A titre d’exemples a été considérée comme valable une clause prévoyant comme cause légitime de suspension les événements suivants (Cour d’appel de PARIS, 30 juin 2023, 20/17111) :
"- retard provenant de la défaillance d'une entreprise (la justification de la défaillance pouvant être fournie par le vendeur à l'acquéreur au moyen de la production du double de la lettre recommandée avec demande d'avis de réception adressée par le maître d'oeuvre du chantier à l'entrepreneur défaillant) ;
- retards entraînés par la recherche et la désignation d'une nouvelle entreprise se substituant à une entreprise défaillante et à l'approvisionnement du chantier par celle-ci;
- retards provenant d'anomalies du sous-sol (telle que présence de source ou résurgence d'eau, nature du terrain hétérogène aboutissant à des remblais spéciaux ou des fondations particulières, découverte de site archéologique, de poche d'eau ou de tassement différentiel, tous éléments de nature à nécessiter des fondations spéciales ou des reprises ou sous-oeuvre d'immeubles avoisinants) et, plus généralement, tous éléments dans le sous-sol susceptibles de nécessiter des travaux non programmés complémentaires ou nécessitant un délai complémentaire pour leur réalisation"

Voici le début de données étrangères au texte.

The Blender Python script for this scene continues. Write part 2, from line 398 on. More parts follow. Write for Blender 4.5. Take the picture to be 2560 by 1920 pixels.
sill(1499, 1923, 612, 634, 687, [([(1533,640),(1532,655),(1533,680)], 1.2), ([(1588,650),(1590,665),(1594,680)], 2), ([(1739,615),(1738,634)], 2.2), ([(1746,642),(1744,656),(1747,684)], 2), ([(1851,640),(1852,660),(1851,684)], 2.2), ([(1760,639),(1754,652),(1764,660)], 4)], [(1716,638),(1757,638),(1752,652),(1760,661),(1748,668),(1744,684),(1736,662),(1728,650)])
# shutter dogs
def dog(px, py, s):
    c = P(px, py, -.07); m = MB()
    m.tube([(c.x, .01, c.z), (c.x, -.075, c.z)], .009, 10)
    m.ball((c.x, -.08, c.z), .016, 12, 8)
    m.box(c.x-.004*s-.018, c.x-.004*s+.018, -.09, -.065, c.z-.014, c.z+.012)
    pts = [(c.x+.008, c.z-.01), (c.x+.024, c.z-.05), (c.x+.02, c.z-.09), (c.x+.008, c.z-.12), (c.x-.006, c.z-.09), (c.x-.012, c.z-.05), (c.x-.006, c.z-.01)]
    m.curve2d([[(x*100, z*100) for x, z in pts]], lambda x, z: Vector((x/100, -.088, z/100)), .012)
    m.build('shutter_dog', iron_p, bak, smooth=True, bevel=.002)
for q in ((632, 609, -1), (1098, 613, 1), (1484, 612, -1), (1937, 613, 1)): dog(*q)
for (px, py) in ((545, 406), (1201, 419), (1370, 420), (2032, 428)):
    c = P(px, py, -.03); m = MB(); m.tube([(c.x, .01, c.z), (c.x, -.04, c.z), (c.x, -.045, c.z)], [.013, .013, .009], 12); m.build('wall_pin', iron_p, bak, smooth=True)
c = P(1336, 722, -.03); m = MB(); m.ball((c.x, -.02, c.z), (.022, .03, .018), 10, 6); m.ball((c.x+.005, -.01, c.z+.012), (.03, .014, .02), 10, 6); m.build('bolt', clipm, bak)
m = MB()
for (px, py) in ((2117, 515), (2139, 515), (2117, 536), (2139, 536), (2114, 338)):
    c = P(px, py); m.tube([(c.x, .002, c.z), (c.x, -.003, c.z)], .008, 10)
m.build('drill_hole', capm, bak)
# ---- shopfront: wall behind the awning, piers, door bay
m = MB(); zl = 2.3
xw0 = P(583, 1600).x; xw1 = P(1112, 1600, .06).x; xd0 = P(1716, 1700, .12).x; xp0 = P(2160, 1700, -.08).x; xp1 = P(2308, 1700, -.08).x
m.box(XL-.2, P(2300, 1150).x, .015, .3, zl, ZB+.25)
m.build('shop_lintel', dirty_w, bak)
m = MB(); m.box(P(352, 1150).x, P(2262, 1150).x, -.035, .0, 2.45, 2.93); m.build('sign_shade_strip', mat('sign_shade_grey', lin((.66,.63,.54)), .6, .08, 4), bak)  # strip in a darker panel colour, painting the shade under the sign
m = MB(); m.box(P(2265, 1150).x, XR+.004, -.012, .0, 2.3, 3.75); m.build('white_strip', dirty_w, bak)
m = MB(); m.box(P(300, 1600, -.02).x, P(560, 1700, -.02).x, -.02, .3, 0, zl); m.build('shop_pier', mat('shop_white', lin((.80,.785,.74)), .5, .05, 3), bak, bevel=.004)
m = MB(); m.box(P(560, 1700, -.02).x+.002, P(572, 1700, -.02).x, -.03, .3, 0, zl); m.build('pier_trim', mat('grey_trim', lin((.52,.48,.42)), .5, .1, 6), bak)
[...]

Le TJ de BOULOGNE SUR MER a quant à lui validé une clause prévoyant les causes légitimes de suspension suivantes (TJ BOULOGNE SUR MER, CONTENTIEUX GENERAL, 11-06-2024, RG 22/02796) :
« - Intempéries prises en compte par les Chambres Syndicales Industrielles du Bâtiment ou la Caisse du bâtiment et des Travaux Publics, empêchant les travaux ou l'exécution des Voies et Réseaux Diverses (VRD) selon la réglementation des chantiers du bâtiment.
- Des jours de retard consécutifs à une grève générale ou partielle affectant le chantier ou les fournisseurs.
- Retard résultant de la liquidation des biens ou du placement de l'une des entreprises sous le régime du redressement ou de la liquidation judiciaire -Retard provenant de la défaillance d'une entreprise (la justification de la défaillance pouvant être fournie par la société venderesse à l'acquéreur au moyen de la production du double de la lettre recommandée avec demande d'avis de réception adressé par le maître d'œuvre du chantier à l'entrepreneur défaillant)
- Retards entraînés par la recherche et la désignation d'une nouvelle entreprise se substituant à une entreprise défaillante et à l'approvisionnement du chantier par celle-ci.
- Retards provenant d'une anomalie du sous-sol -Injonctions administratives ou judiciaires de suspendre ou d'arrêter les travaux, à moins que lesdites injonctions ne soient fondées sur des fautes ou des négligences imputables au vendeur
- Troubles résultant d'hostilités, cataclysmes, accident de chantier -Retards imputables aux compagnies concessionnaires
- Retards de paiement de l'acquéreur
Ces différentes circonstances auraient pour effet de retarder la livraison du bien vendu d'un temps égal au double de celui effectivement enregistré, en raison de leur répercussion sur l'organisation générale du chantier.
Dans un tel cas, la justification de la survenance de l'une de ses circonstances sera apportée par le vendeur à l'acquéreur par une lettre du Maître d'œuvre »
Cette clause est intéressante. Elle est en effet assez large, mais néanmoins limitée à des cas particuliers.
Par ailleurs le retard de livraison est proportionné.
Il est ainsi nécessaire de procéder à une étude au cas par cas.
De plus même si les clauses sont valables il convient de vérifier avec précision les conditions d’application, et notamment les pièces justifiant l’application de la clause. La question de la preuve sera un élément essentiel.